特に日本は法的枠組みを整備してきましたが、今後はビジネスドリブンな循環経済への転換と国際競争力強化が急務となっています。


この変化が加速する時代を踏まえ、私たちLiberontは、日本における資源循環のあるべき姿とそこに眠れる可能性を根本から問い直し、新しい資源循環社会を形成する中核にいたいと考えています。


私たちが投げかけるのは、以下のような問いです。今後、日本が現在のように他国を追いかける形ではなく、「超資源循環国」として、世界に対して新たなリーダーシップを発揮する未来は描けないだろうか?それは、これまで世界でも十分に取り組まれてこなかった新しいアプローチ、そして、日本だからこそ実現し得る、独自の差別化に挑むことではないか?


また本記事では、資源循環を推進する政治や企業の取り組みを中心にお伝えしてきました。それらの動きが主体となって、これまで消費者の生活を形作ってきたからです。しかし、今後は、企業同士の連携にとどまらず、消費者を中心に据え、生活者自身が参加する資源循環の仕組みを築けないだろうか?
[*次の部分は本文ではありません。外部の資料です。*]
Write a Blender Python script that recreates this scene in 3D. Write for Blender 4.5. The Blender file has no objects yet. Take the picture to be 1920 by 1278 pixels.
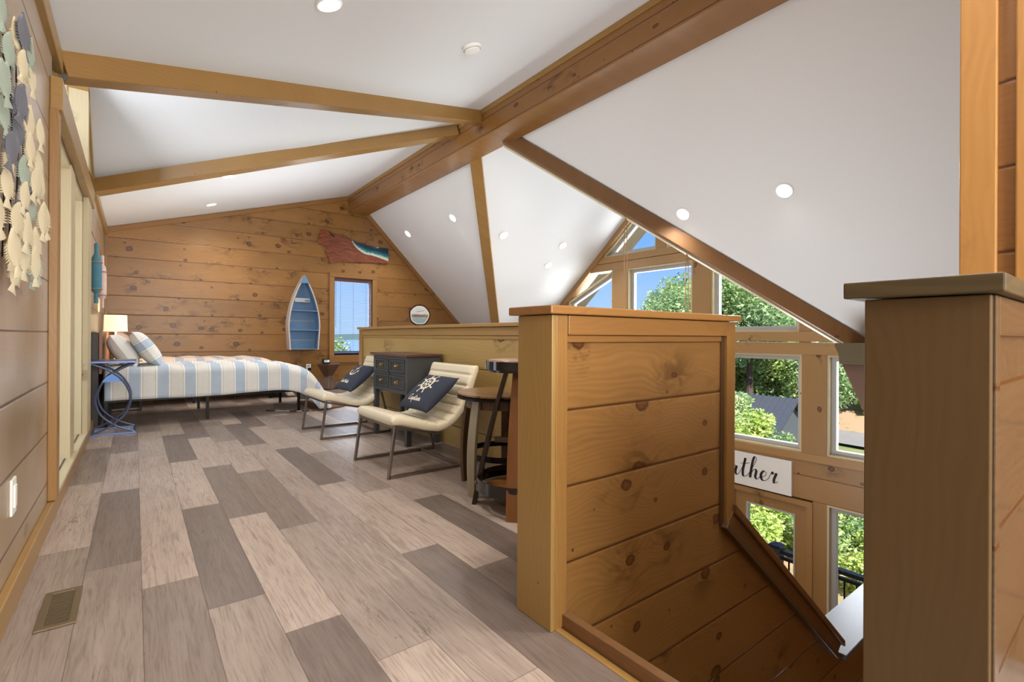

その中で、私たちの役割はどうなるのか。いま注目される官民連携の潮流の中で、これまで語られてこなかったアパレルや雑貨といった領域において、私たち事業者こそが新たなムーブメントの火種となり、社会にインパクトをもたらす存在になれるのではないか?


Liberontでは、前人未到の領域への到達を目指す「ムーンショット」、すなわち月に届くような事業を構想しています。世界全体で資源循環社会への転換が進む中、私たちも、自らが投げかけた問いと真摯に向き合いながら、日々の事業に取り組んでいます。